Based upon the foregoing analysis, the trial court did not err by denying appellant's motion for acquittal made pursuant to Crim.R. 29. Appellant's second assignment of error is without merit.

In the third assignment of error, appellant submits that his conviction was against the manifest weight of the evidence. A judgment of the trial court should be reversed as being against the manifest weight of the evidence "only in the exceptional case in which the evidence weighs heavily against the conviction." State v. Martin (1983),20 Ohio App.3d 172, 175. See, also, State v. Thompkins (1997),78 Ohio St.3d 380, 387. In State v. Schlee (Dec. 23, 1994), Lake App. No. 93-L-082, unreported, at 11, we held:

"`[M]anifest weight' requires a review of the weight of the evidence presented, not whether the state has offered sufficient evidence on each element of the offense.

"`In determining whether the verdict was against the manifest weight of the evidence, "(* * *) [t]he court reviewing the entire record, weighs the evidence and all reasonable inferences, considers the credibility of witnesses and determines whether in resolving conflicts in the evidence, the jury clearly lost its way and created such a manifest miscarriage of justice that the conviction must be reversed and a new trial ordered. (* * *)"' * * *." (Citations omitted and emphasis sic.)

Thus, an appellate court sits as a "thirteenth juror" when reviewing a manifest weight challenge. State v. Salinas (1997), 124 Ohio App.3d 379, 391.

When this case is reviewed under the foregoing standard, it is clear that appellant's conviction was not against the manifest weight of the evidence. First, appellant claims that the state did not prove that he was the driver of the pickup truck. Here, the jury, as trier of fact, determined the weight and credibility of the witnesses. State v. DeHass (1967), 10 Ohio St.2d 230, paragraph one of the syllabus. Officer DeWitt, who knows appellant, testified that from a distance of approximately twenty to twenty-five feet he observed appellant driving the pickup truck on the night of the incident. Both officers also testified that they saw only one suspect fleeing from the vehicle, and the suspect fled from the driver's side door. Officer DeWitt identified that suspect as appellant. Additionally, the jury had the opportunity to view both possible drivers at trial, one of whom was significantly larger than the other, which would have made confusion between the two men improbable. The testimony directly contradicted the self-serving testimony offered by appellant and his girlfriend. Under these circumstances, we cannot conclude that the jury clearly lost its way or created a manifest miscarriage of justice.

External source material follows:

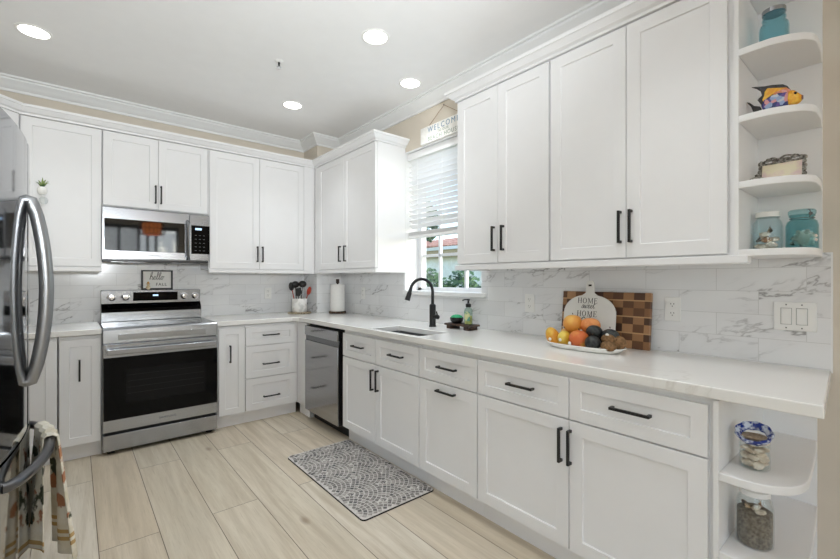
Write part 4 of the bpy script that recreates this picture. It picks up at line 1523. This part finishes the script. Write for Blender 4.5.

Under this assignment of error, appellant also argues that the state did not prove that the operation of the pickup truck caused a substantial risk of serious harm to persons or property. We disagree. The evidence simply does not weigh heavily against this conclusion. Appellant was driving a pickup truck at a relatively high rate of speed on poor road conditions, taking corners too fast, and running a stop sign, through a residential area during evening hours. There was the potential to cause grave physical harm to people or severe damage to homes, vehicles, or other assorted property in people's yards. Driving fast on a narrow two-lane road with a loose surface is an invitation for disaster. The fact that a disaster did not occur in this case does not lessen the risk that appellant created.

Appellant's conviction was not against the manifest weight of the evidence. Appellant's third assignment of error is also without merit.

The judgment of the trial court is hereby affirmed.

____________________________________ JUDGE WILLIAM M. O'NEILL

FORD, P.J., MILLIGAN, J., Ret., Fifth Appellate District, sitting by assignment, concur.